Entries with scene source code:
══════════════════════════════

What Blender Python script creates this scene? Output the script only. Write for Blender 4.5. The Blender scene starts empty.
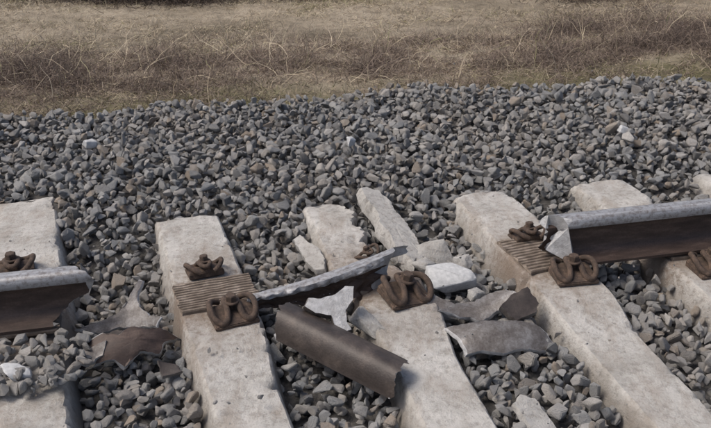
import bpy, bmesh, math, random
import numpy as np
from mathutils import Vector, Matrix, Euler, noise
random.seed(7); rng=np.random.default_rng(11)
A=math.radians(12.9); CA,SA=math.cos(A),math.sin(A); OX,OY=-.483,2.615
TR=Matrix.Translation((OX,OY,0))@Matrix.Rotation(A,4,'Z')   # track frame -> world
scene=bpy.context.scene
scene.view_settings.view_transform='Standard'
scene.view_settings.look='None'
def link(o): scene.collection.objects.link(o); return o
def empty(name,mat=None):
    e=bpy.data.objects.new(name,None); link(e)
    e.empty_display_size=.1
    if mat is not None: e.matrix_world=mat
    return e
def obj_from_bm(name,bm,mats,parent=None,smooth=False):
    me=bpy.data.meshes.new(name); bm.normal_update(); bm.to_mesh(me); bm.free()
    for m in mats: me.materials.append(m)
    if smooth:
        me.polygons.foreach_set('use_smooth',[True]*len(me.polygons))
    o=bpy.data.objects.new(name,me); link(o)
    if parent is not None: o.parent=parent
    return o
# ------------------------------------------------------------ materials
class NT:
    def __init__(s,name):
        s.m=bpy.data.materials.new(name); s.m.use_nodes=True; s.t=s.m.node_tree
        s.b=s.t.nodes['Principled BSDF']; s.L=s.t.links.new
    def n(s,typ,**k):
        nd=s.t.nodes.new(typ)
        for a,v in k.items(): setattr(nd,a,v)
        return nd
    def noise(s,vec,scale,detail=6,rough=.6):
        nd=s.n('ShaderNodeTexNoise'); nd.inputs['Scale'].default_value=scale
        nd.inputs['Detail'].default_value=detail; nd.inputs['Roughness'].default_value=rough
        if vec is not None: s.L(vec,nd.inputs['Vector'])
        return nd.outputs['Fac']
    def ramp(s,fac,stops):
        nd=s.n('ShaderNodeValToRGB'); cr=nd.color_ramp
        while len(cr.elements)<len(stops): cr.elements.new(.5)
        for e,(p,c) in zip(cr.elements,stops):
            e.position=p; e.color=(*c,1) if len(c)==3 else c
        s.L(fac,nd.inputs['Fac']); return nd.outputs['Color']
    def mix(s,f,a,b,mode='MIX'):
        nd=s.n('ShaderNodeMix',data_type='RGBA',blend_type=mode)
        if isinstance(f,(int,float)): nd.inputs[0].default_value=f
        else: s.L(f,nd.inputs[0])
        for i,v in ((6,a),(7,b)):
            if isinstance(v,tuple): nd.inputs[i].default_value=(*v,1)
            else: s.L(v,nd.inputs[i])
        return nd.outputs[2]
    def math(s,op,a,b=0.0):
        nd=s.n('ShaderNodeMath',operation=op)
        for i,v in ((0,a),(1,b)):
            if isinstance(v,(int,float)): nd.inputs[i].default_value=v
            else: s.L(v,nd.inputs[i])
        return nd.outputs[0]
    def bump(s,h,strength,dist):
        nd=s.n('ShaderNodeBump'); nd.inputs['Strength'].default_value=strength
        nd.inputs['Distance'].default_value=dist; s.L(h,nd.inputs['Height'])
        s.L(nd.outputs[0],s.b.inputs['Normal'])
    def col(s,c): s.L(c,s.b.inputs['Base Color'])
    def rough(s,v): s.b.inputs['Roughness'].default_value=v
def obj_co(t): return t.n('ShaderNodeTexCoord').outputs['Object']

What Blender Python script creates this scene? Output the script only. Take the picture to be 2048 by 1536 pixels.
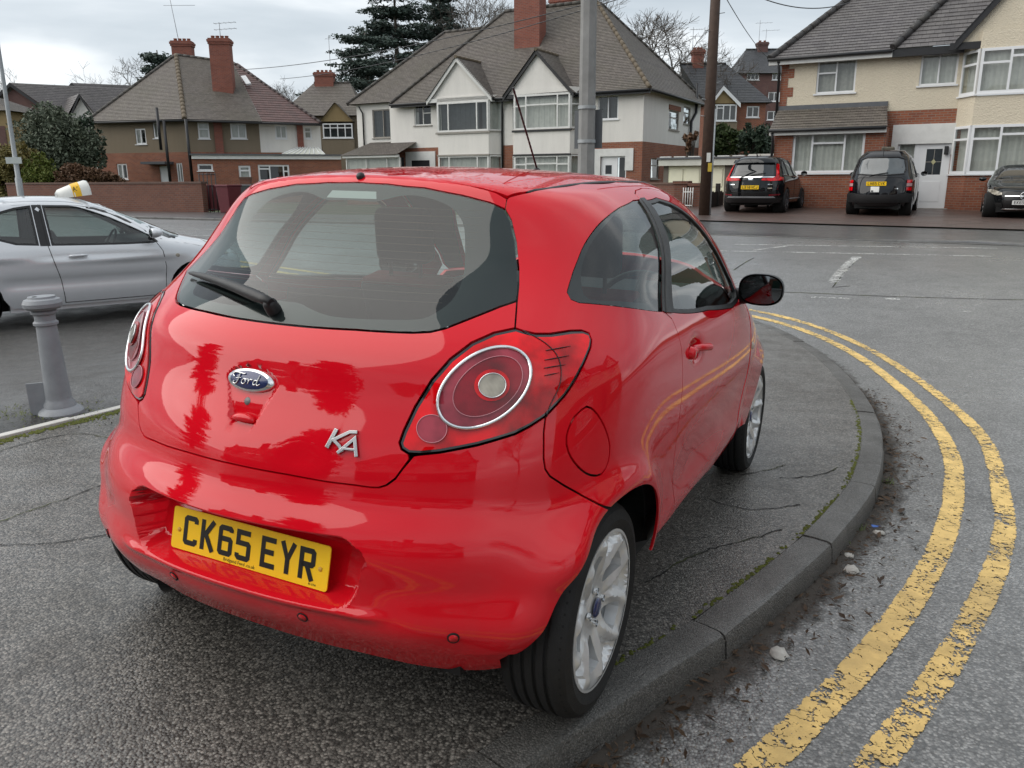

══════════════════════════════

- [DIRECTION]: Using the data above, write out every line exactly, leaving the images behind.

- [RESPONSE FOR THIS EXERCISE]:
What Blender Python script creates this scene? Output the script only. Write for Blender 4.5. The Blender scene starts empty.
import bpy, bmesh, math, random
import numpy as np
from mathutils import Vector, Matrix, Euler, noise
random.seed(7); rng=np.random.default_rng(11)
A=math.radians(12.9); CA,SA=math.cos(A),math.sin(A); OX,OY=-.483,2.615
TR=Matrix.Translation((OX,OY,0))@Matrix.Rotation(A,4,'Z')   # track frame -> world
scene=bpy.context.scene
scene.view_settings.view_transform='Standard'
scene.view_settings.look='None'
def link(o): scene.collection.objects.link(o); return o
def empty(name,mat=None):
    e=bpy.data.objects.new(name,None); link(e)
    e.empty_display_size=.1
    if mat is not None: e.matrix_world=mat
    return e
def obj_from_bm(name,bm,mats,parent=None,smooth=False):
    me=bpy.data.meshes.new(name); bm.normal_update(); bm.to_mesh(me); bm.free()
    for m in mats: me.materials.append(m)
    if smooth:
        me.polygons.foreach_set('use_smooth',[True]*len(me.polygons))
    o=bpy.data.objects.new(name,me); link(o)
    if parent is not None: o.parent=parent
    return o
# ------------------------------------------------------------ materials
class NT:
    def __init__(s,name):
        s.m=bpy.data.materials.new(name); s.m.use_nodes=True; s.t=s.m.node_tree
        s.b=s.t.nodes['Principled BSDF']; s.L=s.t.links.new
    def n(s,typ,**k):
        nd=s.t.nodes.new(typ)
        for a,v in k.items(): setattr(nd,a,v)
        return nd
    def noise(s,vec,scale,detail=6,rough=.6):
        nd=s.n('ShaderNodeTexNoise'); nd.inputs['Scale'].default_value=scale
        nd.inputs['Detail'].default_value=detail; nd.inputs['Roughness'].default_value=rough
        if vec is not None: s.L(vec,nd.inputs['Vector'])
        return nd.outputs['Fac']
    def ramp(s,fac,stops):
        nd=s.n('ShaderNodeValToRGB'); cr=nd.color_ramp
        while len(cr.elements)<len(stops): cr.elements.new(.5)
        for e,(p,c) in zip(cr.elements,stops):
            e.position=p; e.color=(*c,1) if len(c)==3 else c
        s.L(fac,nd.inputs['Fac']); return nd.outputs['Color']
    def mix(s,f,a,b,mode='MIX'):
        nd=s.n('ShaderNodeMix',data_type='RGBA',blend_type=mode)
        if isinstance(f,(int,float)): nd.inputs[0].default_value=f
        else: s.L(f,nd.inputs[0])
        for i,v in ((6,a),(7,b)):
            if isinstance(v,tuple): nd.inputs[i].default_value=(*v,1)
            else: s.L(v,nd.inputs[i])
        return nd.outputs[2]
    def math(s,op,a,b=0.0):
        nd=s.n('ShaderNodeMath',operation=op)
        for i,v in ((0,a),(1,b)):
            if isinstance(v,(int,float)): nd.inputs[i].default_value=v
            else: s.L(v,nd.inputs[i])
        return nd.outputs[0]
    def bump(s,h,strength,dist):
        nd=s.n('ShaderNodeBump'); nd.inputs['Strength'].default_value=strength
        nd.inputs['Distance'].default_value=dist; s.L(h,nd.inputs['Height'])
        s.L(nd.outputs[0],s.b.inputs['Normal'])
    def col(s,c): s.L(c,s.b.inputs['Base Color'])
    def rough(s,v): s.b.inputs['Roughness'].default_value=v
def obj_co(t): return t.n('ShaderNodeTexCoord').outputs['Object']

What Blender Python script creates this scene? Output the script only. Take the picture to be 2048 by 1536 pixels.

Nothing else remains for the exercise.